Set during Rhodesia’s civil war and the lead-up to the 1980 election that put Robert Mugabe in power, the film retains the calm tone of its source material. Thus the script omits any mention of the difficulties Fuller’s family endured after they were forced to move from their struggling farm when property was redistributed to the natives who had suffered under the previous regime.

Instead we get the impressionistic memories of Fuller’s stand-in, a tomboyish and perpetually unbathed 8-year-old nicknamed Bobo (Lexi Venter). Based on what she, in her innocence, can comprehend, life on the homestead initially seems idyllic, though hardscrabble.

Davidtz, who also plays Bobo’s mother Nicola, effectively ramps up the growing paranoia as white colonists face violent repercussions. But this comes at the expense of showing how Bobo gains wisdom.

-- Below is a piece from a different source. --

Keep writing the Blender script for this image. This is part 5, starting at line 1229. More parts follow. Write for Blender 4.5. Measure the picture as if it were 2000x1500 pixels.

Nicola is a police officer who sleeps with her rifle and is always on the lookout for cattle rustlers. She says that if she doesn’t have a gun, she’ll fight for her property with her bare hands.

Bobo’s father Tim (Rob van Vuuren) is in the army and seldom home. By this time in the struggle, as the movie shows, whites were having to make even the most routine trips in heavily guarded convoys.

Bobo gets occasional adult guidance from a duo of servants, Sarah (Zikhona Bali) and Jacob (Fumani N. Shilubana). Yet Bobo’s parents have inculcated her with their own racism so deeply that her connection with the two is usually strained.

“First you have to watch out for the terrorists,” Bobo says in her opening narration. “So you’re not supposed to talk to Africans about anything, just in case they’re terrorists, or they’re mates with one.”

She also believes, “Africans don’t have last names. They just have first names.”

Bobo’s grandmother (Judy Ditchfield) is fully vested in the colonial delusions. “Are we racists?” she replies to Bobo. “Certainly not! Some people are, but we’re not.”

“We have breeding,” she tells Bobo, “which is better than having money.”

Asking her mother, “Am I African?” Bobo is told no. “Is it because we don’t have brown skin?” Nicola sighs, “It’s complicated.”

For Bobo and her family, there’s no violent denouement, only displacement. Bobo eventually has a vision of Sarah as a queen, but it seems like an insight obtained too late.


The film contains mature themes, including racism, two scenes involving sexual menace, fleeting profanities and some rough language. The OSV News classification is A-III – adults. The Motion Picture Association rating is R — restricted. Under 17 requires accompanying parent or adult guardian.